Ventana

MÍNIMO DIETARIO

Reflexiones al amparo de Rilke

Carlos X. ArdavínSanto Domingo

Rainer Maria Rilke: la soledad como valor supremo; la búsqueda incesante del silencio, de un lugar apacible para trabajar, del clima propicio para la frágil salud del cuerpo y el alma; el ansia de la disciplina o la dolorosa certeza de no llegar a ser un poeta auténtico en el corto tiempo de una vida. Repaso esta tarde fría de otoño las Cartas a un joven poeta, y me deslumbro, y reencuentro esa pasión por la escritura poética que creía perdida tal vez para siempre. Se es poeta aunque ya no se escriban versos, o solo de vez en cuando nuestra caligrafía adulta trace las apretadas estrofas de un poema. En cualquier ciudad se puede ser feliz o sentir la invisible lanza de la tristeza. La soledad puede suponer desdicha y desamparo, pero también nuestra mayor riqueza, según consigna Rilke. Hay que buscarse dentro, nuestro destino no está cifrado en una particular geografía o en los rostros peregrinos que transcurren a nuetro paso. En cualquier sitio espera la muete o la vida, el entusiasmo y la infinita desidia. Se es poeta a pesar de uno mismo. El joven que leyó por primera vez estas cartas ya no es el mismo. El tiempo no ha sucedido en vano. En su corazón han sucumbido las rosas del optimismo.

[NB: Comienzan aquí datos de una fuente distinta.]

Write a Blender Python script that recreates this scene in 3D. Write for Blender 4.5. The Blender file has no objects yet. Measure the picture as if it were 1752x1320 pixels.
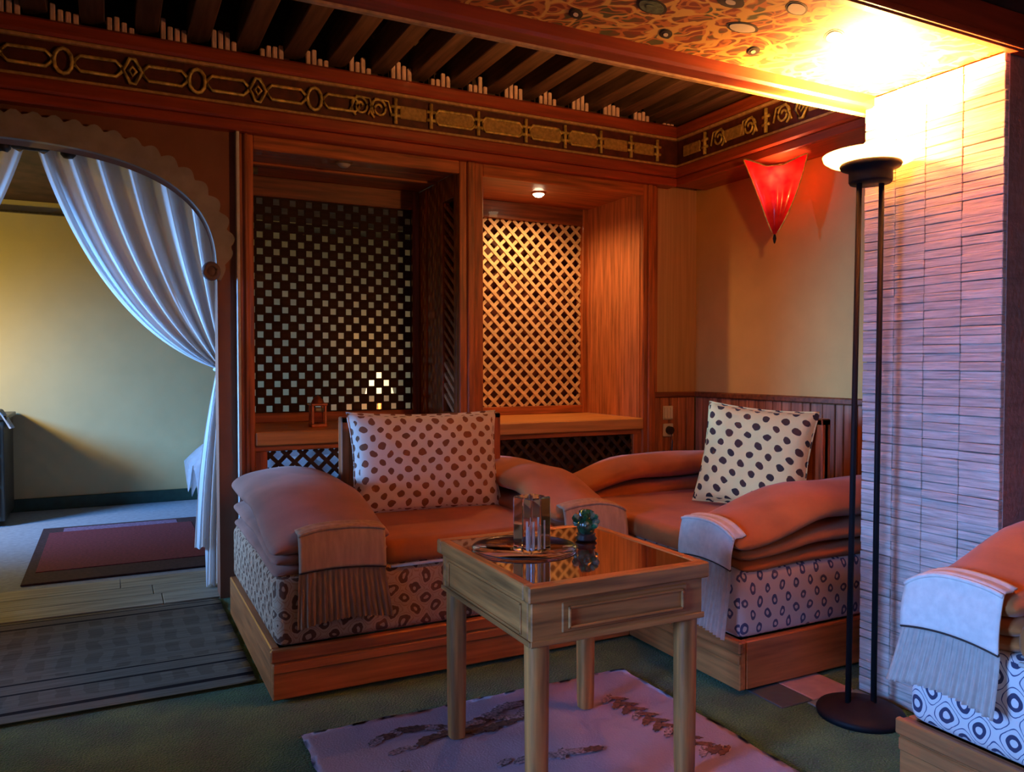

Hoy mira el mundo desde el escepticismo y la íntima avaricia. Como nunca creyó en el compromiso intelectual ni tuvo veleidades izquierdistas, no ha sido tocado por el desencanto politico. Le resta esta alegría. Vive hoy como vivió siempre: despegado, aislado pero exento de culpabilidad, disfrutando de esa soledad de la que tanto habló el poeta checo. Un hombre entregado a las delicias de la carne y a selectas lecturas (no puede perderse el tiempo en inútiles laberintos de papel). A cierta edad uno sabe perfectamente qué libros imprescindibles le faltan por leer. Son numerosos todavía, y esta certeza le mantiene alerta, deseoso de seguir viviendo. La biblioteca se ha convertido en su morada existencial. Le alegra saber que coincide en esto con su admirado Borges, cuyos libros antiguos le han acompañado en todos estos años. Buen final: Rilke y Borges, para una tarde otoñal en este alejado territorio del mundo.